Aim of the exercise
Set down exactly, please, each line from the one containing "obj('gable_wall', V, Q, M_gable, g2)" through the one containing "tufts('grass_tuft', V, Q, g2, 1300, .2, M_leaf, 35, 341)", both lines included, and no other line.

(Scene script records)

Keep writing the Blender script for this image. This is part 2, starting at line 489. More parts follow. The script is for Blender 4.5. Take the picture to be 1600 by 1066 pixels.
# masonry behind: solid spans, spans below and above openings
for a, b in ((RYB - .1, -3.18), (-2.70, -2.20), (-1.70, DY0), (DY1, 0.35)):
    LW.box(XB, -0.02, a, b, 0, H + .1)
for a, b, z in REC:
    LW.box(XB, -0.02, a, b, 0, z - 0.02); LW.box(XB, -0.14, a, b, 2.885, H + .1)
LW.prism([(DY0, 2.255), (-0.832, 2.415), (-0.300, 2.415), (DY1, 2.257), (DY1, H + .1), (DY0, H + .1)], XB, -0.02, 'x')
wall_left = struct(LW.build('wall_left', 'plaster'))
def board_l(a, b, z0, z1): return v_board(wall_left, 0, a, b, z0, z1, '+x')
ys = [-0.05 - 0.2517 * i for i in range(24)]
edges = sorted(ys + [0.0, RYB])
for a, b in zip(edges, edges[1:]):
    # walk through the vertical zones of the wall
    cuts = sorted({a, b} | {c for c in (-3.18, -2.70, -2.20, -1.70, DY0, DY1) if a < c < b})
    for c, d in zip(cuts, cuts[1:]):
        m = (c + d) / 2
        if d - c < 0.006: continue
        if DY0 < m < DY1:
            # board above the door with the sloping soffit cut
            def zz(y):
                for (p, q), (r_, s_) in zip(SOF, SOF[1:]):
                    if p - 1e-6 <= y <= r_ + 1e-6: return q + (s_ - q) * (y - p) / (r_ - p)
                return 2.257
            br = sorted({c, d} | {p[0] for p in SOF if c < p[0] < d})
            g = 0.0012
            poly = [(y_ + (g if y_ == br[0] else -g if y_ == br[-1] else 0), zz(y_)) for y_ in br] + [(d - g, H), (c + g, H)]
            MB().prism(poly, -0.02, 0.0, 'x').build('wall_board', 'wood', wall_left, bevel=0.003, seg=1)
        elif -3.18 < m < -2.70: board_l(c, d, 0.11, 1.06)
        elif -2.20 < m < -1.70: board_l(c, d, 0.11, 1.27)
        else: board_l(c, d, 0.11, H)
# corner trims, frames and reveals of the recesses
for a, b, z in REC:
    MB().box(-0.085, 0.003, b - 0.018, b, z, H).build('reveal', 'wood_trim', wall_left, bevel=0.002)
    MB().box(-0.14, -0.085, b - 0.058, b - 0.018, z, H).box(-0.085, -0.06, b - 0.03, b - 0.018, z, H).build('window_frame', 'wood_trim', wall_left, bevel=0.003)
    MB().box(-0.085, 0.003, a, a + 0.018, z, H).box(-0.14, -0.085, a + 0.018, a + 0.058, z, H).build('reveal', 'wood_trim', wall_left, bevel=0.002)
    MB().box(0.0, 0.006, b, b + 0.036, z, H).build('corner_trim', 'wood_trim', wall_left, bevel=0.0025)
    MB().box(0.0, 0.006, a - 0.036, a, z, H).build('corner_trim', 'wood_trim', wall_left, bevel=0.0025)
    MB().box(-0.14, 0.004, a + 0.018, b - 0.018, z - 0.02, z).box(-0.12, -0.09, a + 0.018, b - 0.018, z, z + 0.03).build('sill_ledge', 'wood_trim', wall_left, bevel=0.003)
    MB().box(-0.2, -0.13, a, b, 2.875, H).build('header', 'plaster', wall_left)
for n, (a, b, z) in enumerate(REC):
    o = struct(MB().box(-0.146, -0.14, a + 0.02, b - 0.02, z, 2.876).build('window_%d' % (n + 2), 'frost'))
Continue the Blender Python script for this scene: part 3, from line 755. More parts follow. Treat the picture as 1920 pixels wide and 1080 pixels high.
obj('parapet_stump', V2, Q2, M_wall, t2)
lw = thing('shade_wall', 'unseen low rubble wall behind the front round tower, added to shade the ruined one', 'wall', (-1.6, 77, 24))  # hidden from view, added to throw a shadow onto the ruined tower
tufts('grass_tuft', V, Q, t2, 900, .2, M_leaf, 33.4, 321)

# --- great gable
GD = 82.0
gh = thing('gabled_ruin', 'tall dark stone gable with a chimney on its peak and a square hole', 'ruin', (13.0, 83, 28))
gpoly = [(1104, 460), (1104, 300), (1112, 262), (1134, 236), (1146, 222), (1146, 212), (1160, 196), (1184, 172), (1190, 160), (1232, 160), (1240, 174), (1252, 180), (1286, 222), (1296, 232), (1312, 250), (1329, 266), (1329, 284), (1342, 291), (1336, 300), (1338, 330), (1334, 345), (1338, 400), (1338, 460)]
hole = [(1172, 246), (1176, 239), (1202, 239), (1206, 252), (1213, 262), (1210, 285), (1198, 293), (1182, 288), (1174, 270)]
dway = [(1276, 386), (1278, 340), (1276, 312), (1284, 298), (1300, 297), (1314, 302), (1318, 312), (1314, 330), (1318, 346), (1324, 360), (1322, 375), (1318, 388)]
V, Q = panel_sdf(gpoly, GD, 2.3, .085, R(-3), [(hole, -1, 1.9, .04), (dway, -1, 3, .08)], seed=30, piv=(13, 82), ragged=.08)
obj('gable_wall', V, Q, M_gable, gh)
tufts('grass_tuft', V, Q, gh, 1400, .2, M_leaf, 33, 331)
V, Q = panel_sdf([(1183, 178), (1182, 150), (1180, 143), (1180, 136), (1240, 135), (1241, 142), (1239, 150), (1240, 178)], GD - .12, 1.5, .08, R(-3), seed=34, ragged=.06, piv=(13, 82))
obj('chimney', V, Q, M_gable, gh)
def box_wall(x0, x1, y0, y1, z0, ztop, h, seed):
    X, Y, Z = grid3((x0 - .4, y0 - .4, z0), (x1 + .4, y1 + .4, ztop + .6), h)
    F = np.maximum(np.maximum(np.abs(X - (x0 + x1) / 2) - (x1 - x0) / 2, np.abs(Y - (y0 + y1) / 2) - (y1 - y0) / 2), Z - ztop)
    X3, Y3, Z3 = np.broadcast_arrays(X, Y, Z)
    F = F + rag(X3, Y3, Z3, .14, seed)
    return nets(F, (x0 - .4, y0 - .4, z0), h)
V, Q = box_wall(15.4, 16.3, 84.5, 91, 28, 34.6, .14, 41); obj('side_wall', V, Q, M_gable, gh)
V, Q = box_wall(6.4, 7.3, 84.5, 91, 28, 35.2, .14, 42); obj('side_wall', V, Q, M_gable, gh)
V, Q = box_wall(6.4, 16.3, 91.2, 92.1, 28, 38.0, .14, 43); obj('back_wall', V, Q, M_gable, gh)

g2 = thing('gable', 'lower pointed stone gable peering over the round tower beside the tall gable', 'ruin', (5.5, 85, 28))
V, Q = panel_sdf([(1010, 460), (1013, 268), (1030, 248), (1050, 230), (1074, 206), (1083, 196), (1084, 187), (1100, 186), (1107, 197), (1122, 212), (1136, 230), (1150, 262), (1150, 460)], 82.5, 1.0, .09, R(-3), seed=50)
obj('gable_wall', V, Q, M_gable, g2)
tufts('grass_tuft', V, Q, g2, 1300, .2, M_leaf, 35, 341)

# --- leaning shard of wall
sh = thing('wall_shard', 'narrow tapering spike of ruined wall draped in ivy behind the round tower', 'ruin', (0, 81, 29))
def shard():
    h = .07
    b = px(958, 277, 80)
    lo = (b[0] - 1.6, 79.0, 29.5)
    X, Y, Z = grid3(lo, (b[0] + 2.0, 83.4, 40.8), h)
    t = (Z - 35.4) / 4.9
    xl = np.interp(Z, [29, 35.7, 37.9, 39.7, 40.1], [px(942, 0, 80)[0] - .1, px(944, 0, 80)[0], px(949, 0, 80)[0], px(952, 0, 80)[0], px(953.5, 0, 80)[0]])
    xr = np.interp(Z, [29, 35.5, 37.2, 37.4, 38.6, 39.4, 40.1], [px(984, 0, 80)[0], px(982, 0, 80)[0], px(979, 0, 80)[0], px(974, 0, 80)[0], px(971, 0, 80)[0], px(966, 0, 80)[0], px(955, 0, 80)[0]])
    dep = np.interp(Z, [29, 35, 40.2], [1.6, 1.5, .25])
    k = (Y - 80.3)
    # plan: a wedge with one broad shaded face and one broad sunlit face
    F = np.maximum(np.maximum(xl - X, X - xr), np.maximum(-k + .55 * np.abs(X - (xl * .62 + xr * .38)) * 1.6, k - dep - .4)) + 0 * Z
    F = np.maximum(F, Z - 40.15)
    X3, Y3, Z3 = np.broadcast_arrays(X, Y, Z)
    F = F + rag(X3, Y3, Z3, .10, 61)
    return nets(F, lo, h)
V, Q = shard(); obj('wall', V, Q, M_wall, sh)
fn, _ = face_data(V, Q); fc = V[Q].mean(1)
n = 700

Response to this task
obj('gable_wall', V, Q, M_gable, g2)
tufts('grass_tuft', V, Q, g2, 1300, .2, M_leaf, 35, 341)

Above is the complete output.